Asked if intelligence agencies failed to see the attack coming, Secretary of State Blinken said there would be time for Israeli and U.S. intelligence agencies to see how they missed seeing the planning for the coordinated attacks from Gaza. “In terms of the intelligence, there will be plenty of time in days to come to look and see what anyone missed, what might, what we could have done better. Right now, the focus is on helping Israel, making sure that it has what it needs to deal with this attack,” Blinken said Sunday on CNN’s “State of the Union.”
The deadly attacks could have been partly motivated by an effort to disrupt the push to normalize relations between Israel, Saudi Arabia, and other Arab states, Blinken said. “Certainly, that could have been part of the motivation. Look, who opposes normalization? Hamas, Hezbollah, Iran. So it wouldn’t be a surprise that part of the motivation may have been to disrupt efforts to bring Saudi Arabia and Israel together, along with other countries that may be interested in normalizing relations with Israel,” said Blinken.
U.S. diplomats have been concerned about escalating violence in the region. In the wake of the attacks from Gaza in Israel’s south, Hezbollah and Israel briefly exchanged fire along Israel's northern border with Lebanon. But officials haven’t seen a major escalation.
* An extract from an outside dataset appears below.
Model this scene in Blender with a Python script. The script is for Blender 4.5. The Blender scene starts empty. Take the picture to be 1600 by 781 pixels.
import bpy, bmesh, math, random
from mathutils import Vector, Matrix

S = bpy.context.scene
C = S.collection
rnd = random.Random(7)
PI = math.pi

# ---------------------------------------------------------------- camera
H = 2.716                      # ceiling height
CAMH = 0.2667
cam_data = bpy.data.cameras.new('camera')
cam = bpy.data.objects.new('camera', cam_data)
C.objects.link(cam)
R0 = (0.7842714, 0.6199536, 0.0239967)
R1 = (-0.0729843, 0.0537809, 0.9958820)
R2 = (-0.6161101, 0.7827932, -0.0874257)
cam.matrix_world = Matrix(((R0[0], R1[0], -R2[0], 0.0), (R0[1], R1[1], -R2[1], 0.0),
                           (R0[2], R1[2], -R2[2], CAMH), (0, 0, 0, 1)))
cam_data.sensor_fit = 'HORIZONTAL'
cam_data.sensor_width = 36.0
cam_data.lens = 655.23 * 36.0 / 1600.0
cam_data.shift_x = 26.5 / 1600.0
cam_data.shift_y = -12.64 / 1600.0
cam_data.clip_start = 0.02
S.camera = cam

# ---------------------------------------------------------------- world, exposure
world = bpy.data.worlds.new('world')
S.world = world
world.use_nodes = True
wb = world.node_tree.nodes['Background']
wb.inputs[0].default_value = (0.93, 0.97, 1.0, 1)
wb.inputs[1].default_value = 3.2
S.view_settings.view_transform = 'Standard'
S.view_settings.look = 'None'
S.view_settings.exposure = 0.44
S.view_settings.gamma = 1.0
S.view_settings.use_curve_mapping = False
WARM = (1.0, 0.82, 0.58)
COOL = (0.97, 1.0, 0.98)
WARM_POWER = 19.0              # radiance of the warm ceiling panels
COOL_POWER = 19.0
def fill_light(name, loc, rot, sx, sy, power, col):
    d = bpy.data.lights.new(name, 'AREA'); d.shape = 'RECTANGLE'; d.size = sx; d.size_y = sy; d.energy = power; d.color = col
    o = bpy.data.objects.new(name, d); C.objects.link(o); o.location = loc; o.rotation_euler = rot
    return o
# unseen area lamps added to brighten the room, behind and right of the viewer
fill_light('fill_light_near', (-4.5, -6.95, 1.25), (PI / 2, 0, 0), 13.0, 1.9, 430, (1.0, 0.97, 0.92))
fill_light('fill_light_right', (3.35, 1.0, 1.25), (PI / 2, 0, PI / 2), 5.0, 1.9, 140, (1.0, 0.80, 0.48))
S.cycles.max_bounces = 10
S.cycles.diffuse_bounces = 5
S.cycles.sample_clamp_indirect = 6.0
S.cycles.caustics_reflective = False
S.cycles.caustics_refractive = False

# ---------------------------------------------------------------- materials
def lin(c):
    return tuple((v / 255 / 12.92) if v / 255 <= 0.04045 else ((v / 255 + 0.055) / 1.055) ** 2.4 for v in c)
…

Biden’s national security team also made a blitz of calls over the weekend to high level officials in Saudi Arabia, Egypt, Turkey, Qatar, Oman, the United Arab Emirates, as well as European countries and the Palestinian Authority to try to keep allies aligned.
In the past two days, Biden, Blinken and other senior U.S. officials have worked to press allies and countries in the region to stand up in defense of Israel in the face of the assault on Israel by Hamas.
But the outreach so far hasn't delivered a full-throated condemnation of Hamas and the attacks from Arab states that U.S. diplomats wanted. After Blinken spoke with Saudi Foreign Minister Faisal bin Farhan bin Abdullah on Saturday evening, a statement from the minister stopped short of condemning Hamas, saying only that the Kingdom rejects the targeting of civilians.